Whilst the translation is pretty good, the translator is perhaps too true to the original Japanese; words at times seem clunky, but (having a knowledge of the Japanese language) I believe that that is because the translator is faithfully translating directly from the Japanese. Unfortunately, words and phrases often used in everyday Japanese do not have the same frequency or acceptance their English versions do.

A Wanted Man: Lee Child

Short, declarative sentences. Sharp, snappy dialogue. A flexible moral compass. Just get the job done. It must be Jack Reacher. From the bestseller lists, a very “wanted man.”

One caveat: Child’s novels are all so very clearly delineated in terms of story arc, character and style that it wasn’t until Chapter Six that I wasn’t entirely sure I hadn’t read this one before.

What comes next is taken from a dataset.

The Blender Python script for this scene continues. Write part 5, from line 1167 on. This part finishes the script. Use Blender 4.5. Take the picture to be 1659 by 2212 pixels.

Glass Houses: Louise Penny

Long time readers of these book reviews will know that Penny and I have long enjoyed an intensely deep romance, starting with delight at finding someone interesting and new, progressing through growing interest, moving to infatuation, and climaxing in her best work so far, THE BEAUTIFUL MYSTERY. Since then, our relationship has moved on, grown, less passionate, only making it stronger, more like understanding and cuddling now, spooning, accepting when she forgets to shave her legs or steals the blankets in the middle of the night. By Book #20, we’ll be checking each other’s backs for suspicious moles.

It’s because of this, that I know too much about her, that I feel comfortable giving Penny some advice, because of how much she’s exposed to me. Exposition. Explaining. There’s too much of it here. Show. Stop telling.That’ll re-kindle the romance, then.

An Absolutely Remarkable Thing: Hank Green

Mmm, mmm, good. An absolutely remarkable first novel. So yummy that I confess I binge read it, with hooked fingers scooping New York Carl — cold — straight out of the can, not willing to go get a spoon, re-constitute it, or even wait and heat it up. Oh, and crackers? Fuggedaboutit!

However….however … I am getting tired of this whole literary GIRL-WHO-??? theme that states every work must seemingly include a precocious, sexually ambiguous, early-20s young woman whom everyone who comes in contact with her agrees to put their lives on complete hold for.

The Vital Abyss: James SA Corey

hmmm….the least readable of Corey’s Expanse series. This one, a novella, 5.5 in the series, covers the incarceration of the team responsible for the protomolecule.

Despite the usual quality writing, if I hadn’t been deep into the series, I would have found it of little to no interest as a stand alone.